The Care Act: What You Need to Know about Assessments

If you’re familiar with the Care Act then you may know that regulations have been put in place to ensure local authorities around the UK provide or arrange services that help prevent people developing needs for care. With this comes a responsibility to asses an adult’s needs for care and support, and deciding whether a person is eligible for publicly funded care and support.

We’ve broken down what you need to know about assessments and what the requirements are.
What is the assessment process?

An assessment is the way a local authority depicts a full picture of an individual in order to decide whether a person needs care and support to help them live their day-to-day life and in what capacity this falls under.
It must be carried out by an appropriately trained assessor, for instance a social worker, who will consider a number of factors including, but not limited to:

• the person’s needs and the impact this has on their wellbeing.
• the outcomes that benefit the person – E.g. whether they are lonely and wish to involve themselves in a community.
• the person’s other circumstances – e.g. whether they live alone or someone supports them.

With a twist on approach, local authorities will now focus on what the person actually needs or wants, compared to previously where responsibilities for assessments were set out in a number of law which primarily focused on what service should be provided.

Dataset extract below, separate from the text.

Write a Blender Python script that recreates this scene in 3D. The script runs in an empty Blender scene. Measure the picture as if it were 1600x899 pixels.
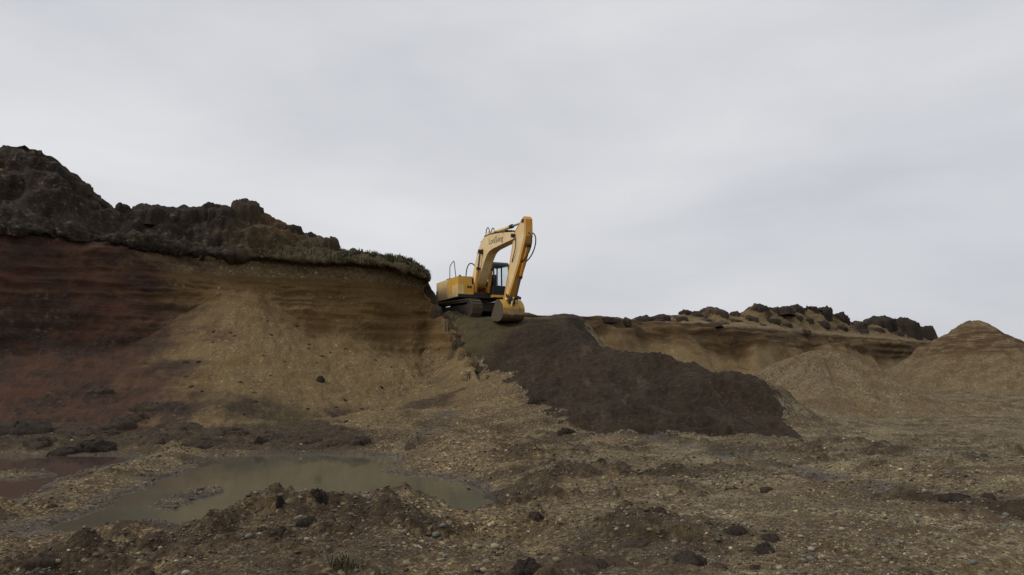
import bpy, bmesh, math, random
import numpy as np
from mathutils import Vector, Matrix
from mathutils.bvhtree import BVHTree

random.seed(7)
rng = np.random.default_rng(11)
scene = bpy.context.scene
COL = scene.collection

# ------------------------------------------------------------------ camera
CAM_Z = 2.0
F = 1256.0
PITCH = math.atan(140.5 / F)
cam_d = bpy.data.cameras.new('camera')
cam_d.sensor_width = 36.0
cam_d.lens = F / 1600.0 * 36.0
cam_d.clip_start = 0.1
cam_d.clip_end = 9000.0
cam = bpy.data.objects.new('camera', cam_d)
COL.objects.link(cam)
cam.location = (0, 0, CAM_Z)
cam.rotation_euler = (math.pi / 2 + PITCH, 0, 0)
scene.camera = cam

# ------------------------------------------------------------------ sky
SUN_EL, SUN_AZ = math.radians(42), math.radians(-112)     # azimuth measured from +Y towards +X
world = bpy.data.worlds.new('World')
scene.world = world
world.use_nodes = True
wn, wl = world.node_tree.nodes, world.node_tree.links
wn.clear()
w_out = wn.new('ShaderNodeOutputWorld')
w_bg = wn.new('ShaderNodeBackground')
w_bg.inputs['Strength'].default_value = 0.1
w_sky = wn.new('ShaderNodeTexSky')
w_sky.sky_type = 'NISHITA'
w_sky.sun_disc = False
w_sky.sun_elevation = SUN_EL
w_sky.sun_rotation = SUN_AZ
w_sky.dust_density = 3.0
w_tc = wn.new('ShaderNodeTexCoord')
w_map = wn.new('ShaderNodeMapping')
w_map.inputs['Scale'].default_value = (1.0, 1.0, 2.6)
w_map.inputs['Location'].default_value = (3.1, 0.4, 1.7)
w_n = wn.new('ShaderNodeTexNoise')
w_n.inputs['Scale'].default_value = 1.9
w_n.inputs['Detail'].default_value = 6.0
w_n.inputs['Roughness'].default_value = 0.50
w_n.inputs['Distortion'].default_value = 0.25
w_r = wn.new('ShaderNodeValToRGB')
w_r.color_ramp.elements[0].position = 0.30
w_r.color_ramp.elements[0].color = (5.75, 5.90, 6.35, 1)
w_r.color_ramp.elements[1].position = 0.70
w_r.color_ramp.elements[1].color = (7.85, 7.88, 8.05, 1)
w_mix = wn.new('ShaderNodeMixRGB')
w_mix.inputs['Fac'].default_value = 0.93
wl.new(w_tc.outputs['Generated'], w_map.inputs['Vector'])
wl.new(w_map.outputs['Vector'], w_n.inputs['Vector'])
wl.new(w_n.outputs['Fac'], w_r.inputs['Fac'])
wl.new(w_sky.outputs['Color'], w_mix.inputs['Color1'])
wl.new(w_r.outputs['Color'], w_mix.inputs['Color2'])
wl.new(w_mix.outputs['Color'], w_bg.inputs['Color'])
wl.new(w_bg.outputs['Background'], w_out.inputs['Surface'])

sun_d = bpy.data.lights.new('sun', 'SUN')
sun_d.energy = 1.45
sun_d.angle = math.radians(18)
sun_d.color = (1.0, 0.96, 0.90)
sun = bpy.data.objects.new('sun', sun_d)
COL.objects.link(sun)
sdir = Vector((math.sin(SUN_AZ) * math.cos(SUN_EL), math.cos(SUN_AZ) * math.cos(SUN_EL), math.sin(SUN_EL)))
sun.rotation_euler = sdir.to_track_quat('Z', 'Y').to_euler()
sun.location = (-20, -20, 40)

vs = scene.view_settings
vs.view_transform = 'Standard'
vs.look = 'None'
vs.exposure = 0.0
vs.gamma = 1.0
vs.use_curve_mapping = False

# ------------------------------------------------------------------ helpers: pixels measured in the photo -> places
CP, SP = math.cos(PITCH), math.sin(PITCH)
def ray(px, py):
    a = (px - 800.0) / F
    b = -(py - 449.5) / F
    return np.array([a, CP - b * SP, SP + b * CP])
def at(px, py, D):
    r = ray(px, py)
    return np.array([0, 0, CAM_Z]) + r * (D / r[1])
def atz(px, py, z):
    r = ray(px, py)
    return np.array([0, 0, CAM_Z]) + r * ((z - CAM_Z) / r[2])

# ------------------------------------------------------------------ numpy noise
def _hash(ix, iy, iz, seed):
    with np.errstate(over='ignore'):
        h = (ix.astype(np.uint32) * np.uint32(374761393) + iy.astype(np.uint32) * np.uint32(668265263)
             + iz.astype(np.uint32) * np.uint32(2147483647) + np.uint32((seed * 974634777 + 12345) & 0xffffffff))
        h = (h ^ (h >> np.uint32(13))) * np.uint32(1274126177)
        h = (h ^ (h >> np.uint32(16))) * np.uint32(2246822519)
        h = h ^ (h >> np.uint32(15))
    return h.astype(np.float64) / 4294967295.0
def vnoise(p, seed=0):
    p = np.asarray(p, dtype=np.float64)
    f = np.floor(p)
    i = f.astype(np.int64) + 100000
    t = p - f
    t = t * t * t * (t * (t * 6 - 15) + 10)
    r = 0
    for dx in (0, 1):
        wx = t[:, 0] if dx else 1 - t[:, 0]
        for dy in (0, 1):
            wy = t[:, 1] if dy else 1 - t[:, 1]
            for dz in (0, 1):
                wz = t[:, 2] if dz else 1 - t[:, 2]
                r = r + wx * wy * wz * _hash(i[:, 0] + dx, i[:, 1] + dy, i[:, 2] + dz, seed)
    return r * 2 - 1
def fbm(p, octv=4, seed=0, gain=0.5, lac=2.03):
    a, r, tot = 1.0, 0, 0
    q = np.array(p, dtype=np.float64)
    for k in range(octv):
        r = r + a * vnoise(q, seed + k * 17)
        tot += a
        a *= gain
        q = q * lac + 13.7
    return r / tot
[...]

Furthermore, each local authority would set its own eligibility threshold based on guidance. This meant that the amount – and type – of care that was provided by the council varied depending on where a person lived.
So, what are the requirements for assessment?
The Act gives local authorities an obligation to carry out a needs assessment to determine whether an adult has specific needs for care.

The assessment:
• must be provided to all people who appear to need care and support, regardless of their finances or whether the local authority thinks their needs will be eligible.
• must be of the adult’s needs and how they impact on their wellbeing, and the outcomes they want to achieve.
• must be carried out with involvement from the adult and their carer or someone else they nominate. The adult may need an independent advocate provided by the local authority to help them with the assessment process.

Other considerations must be taken into account, including services that can contribute to the desired outcomes or whether there are other services available locally to help the person stay well for longer. And it goes without saying, the regulations also require the assessors to have the appropriate training, and only experts carry out complex assessments.

Finally, the individual, if he or she wishes, can carry out a self-assessment to propose their needs and requirements. The local authority will still be involved to help support the process, and to be satisfied that the person has identified all of their needs, but with this self-assessment option, more people can regain control.